Interview de Marianne Rolot, fondatrice de l’agence Conseil Marianne Europe sur les évolutions de la communication politique.

Qu’est ce qu’un bon discours politique ?

Marianne Rolot (MR) : Un bon discours est un discours qui émeut, sincère, avec une vision et qui ne raconte pas de salades. Il doit être compris par tous. Il doit en émaner une forme de puissance communicative. Il doit engager à l’action par la seule force de ses mots ou de la présence de l’orateur. Les meilleurs discours dont on se souvient : Le Général de Gaulle (Je vous ai compris), L’abbé Pierre (l’appel à la solidarité de l’hiver 1954) ou dans le même registre Sœur Emmanuelle et Coluche pour les Restos du cœur, Martin Luther King (I have a dream) ou encore Greta Thunberg au Nations-Unies. Ces discours qui ont marqué provenaient tous de personnes initialement en dehors de la politique et qui avaient déjà une forte audience dans les médias et dans la société.

De quoi la communication politique a-t-elle besoin pour se régénérer ?

(MR) : Indéniablement de proximité et de sincérité. Nos maires, par exemple, sont devenus des « élites ». Ils se retranchent parfois derrière des personnes qui les protègent ou ne font confiance qu’à quelques-uns. La vraie communication, celle que l’on voit renaître lors des campagnes électorales par nécessité, renaît alors, imparfaite certes mais plus proche. Et là, les élus ou futurs élus ou politiques sont tenus de faire preuve de plus de sincérité et d’authenticité. Dans ces moments d’ailleurs propices à la confidence, on perçoit aussi que ces personnes ne sont pas que l’incarnation d’un pouvoir politique mais aussi des personnes avec leurs points forts et leurs faiblesses, y compris émotive.

Auriez-vous deux ou trois exemples de personnalités qui communiquent efficacement sur Instagram ?

(MR) : Nicolas Mayer Rossignol, qui brigue la mairie de Rouen et était autrefois le président de la Région Haute-Normandie, utilise très bien les réseaux sociaux. Il a un compte Instagram qui fonctionne bien… même si j’avoue que je ne suis pas une spécialiste de ce réseau social.

Les femmes politiques communiquent-elles de la même façon que les hommes politiques ?

(MR) : On a un grand modèle avec Simone Veil. Ce qui l’a rendue remarquable c’est son courage à défendre une loi. Et ce qui lui a donné ce courage, c’est très probablement ce qu’elle a subi dans les camps de concentration.

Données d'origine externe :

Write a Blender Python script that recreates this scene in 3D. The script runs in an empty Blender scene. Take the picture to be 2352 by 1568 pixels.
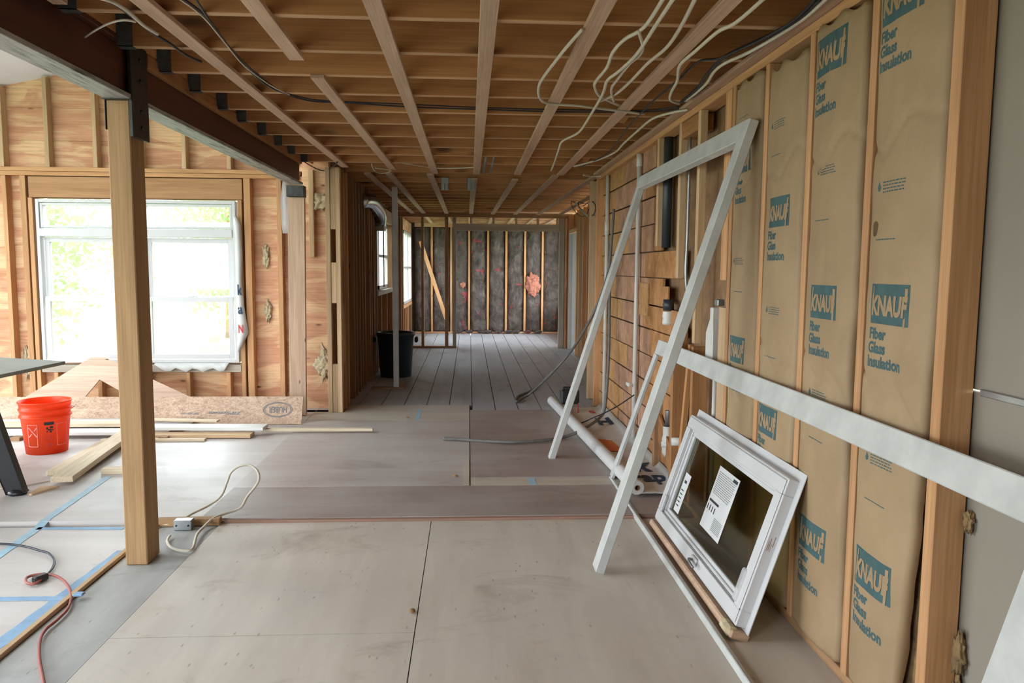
import bpy, bmesh, math, random
from mathutils import Vector, Matrix, noise
sc=bpy.context.scene
C=sc.collection
random.seed(7)
# ---------------------------------------------------------------- camera
F_PX=1755.8; PITCH=0.0954964; YAW=0.0564407; ROLL=0.0072050
EYE=Vector((0,0,1.35))
cF=Vector((math.sin(YAW)*math.cos(PITCH),math.cos(YAW)*math.cos(PITCH),-math.sin(PITCH)))
cR=Vector((math.cos(YAW),-math.sin(YAW),0)); cU=cR.cross(cF)
cR2=cR*math.cos(ROLL)+cU*math.sin(ROLL); cU2=cU*math.cos(ROLL)-cR*math.sin(ROLL)
camd=bpy.data.cameras.new('camera'); cam=bpy.data.objects.new('camera',camd); C.objects.link(cam)
M=Matrix.Identity(4)
for i in range(3): M[i][0]=cR2[i]; M[i][1]=cU2[i]; M[i][2]=-cF[i]; M[i][3]=EYE[i]
cam.matrix_world=M; camd.sensor_width=36; camd.lens=F_PX/2352*36; camd.clip_start=.05; camd.clip_end=200
sc.camera=cam
# ---------------------------------------------------------------- daylight, exposure
sc.view_settings.view_transform='Standard'; sc.view_settings.look='None'
sc.view_settings.gamma=1; sc.view_settings.use_curve_mapping=False
sc.view_settings.exposure=3.66
w=bpy.data.worlds.new('overcast_sky'); sc.world=w; w.use_nodes=True
bg=w.node_tree.nodes['Background']; bg.inputs[0].default_value=(.86,.93,1,1); bg.inputs[1].default_value=1.0
def portal(name,loc,rot,sx,sy):
    l=bpy.data.lights.new(name,'AREA'); l.shape='RECTANGLE'; l.size=sx; l.size_y=sy; l.cycles.is_portal=True
    o=bpy.data.objects.new(name,l); C.objects.link(o); o.location=loc; o.rotation_euler=rot
R=math.radians
portal('portal_back_window',(-3.11,7.56,1.2),(R(-90),0,0),1.8,1.55)
portal('portal_hall_window',(-1.36,11.07,1.5),(0,R(-90),0),.95,1.2)
portal('portal_far_window',(-1.36,14.58,1.35),(0,R(-90),0),1.35,1.9)
portal('portal_patio',(-7.15,3.6,1.2),(0,R(-90),0),2.1,4.4)
portal('portal_front',(-4.3,-1.45,1.15),(R(90),0,0),4.4,2.2)
portal('portal_end_room',(2.05,14.4,1.4),(0,R(90),0),1.5,2.0)  # unseen end room window, added to brighten the far floor
for py_ in (2.2,4.9): portal('portal_added_skylight',(-4.6,py_,3.08+.22*(-4.6+3.88)+.1),(0,-math.atan(.22),0),1.2,1.6)  # skylights added out of view to brighten the floor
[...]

Elle avait cette conviction et cette sincérité, alliée à une détermination, que peu de personnes ont.

Après, j’ai un souvenir admiratif de la campagne menée par Ségolène Royal lors des élections présidentielles de 2007. Déjà, parce qu’elle était une femme, ensuite par le thème original et puis sa ténacité et la sensibilité dont elle a fait preuve notamment à la fin. Certain ont dit que c’était la fin de sa carrière politique. Je crois au contraire qu’elle a fendu sa carapace à ce moment-là et montré qu’elle n’était pas seulement la « mégère » que la presse voulait nous décrire. Une femme peut être plus sensible, plus directe, mais une femme qui n’a pas de qualité reste une femme qui n’a pas de qualité. Il faut par conséquent de l’intelligence, y compris émotionnelle, et une grande capacité d’adaptation pour pouvoir franchir le plafond de verre et parvenir à s’imposer.

La communication politique se réduit-elle aujourd’hui, notamment avec les réseaux sociaux, à des formules choc, à des petites phrases ?

(MR) : La communication politique pâtit de la croyance dans les éléments de langages qui s’apparentent à une technique de lobbying. Cela canalise la communication politique dans des mots qui enferment et sont répétés en boucle pour éviter une éventuelle dérive.

Cela dit, la communication politique me semble-t-il va bien au-delà. Il y a un aspect que l’on connaît peu qui est le soutien dont bénéfice la personne politique par le biais de son équipe. Il y a la préparation aux confrontations publiques (notamment la préparation aux questions et certains). Il y a aussi la préparation des dossiers thématiques pour proposer des solutions et le travail législatif…

La communication politique a de beaux jours devant elle car les femmes et les hommes politiques ne peuvent pas rester seuls. La différence entre les différents politiques est la qualité de leurs conseillers. Bien s’entourer est donc la clé. Il faut avoir le courage de se séparer des conseillers qui ne font pas l’affaire.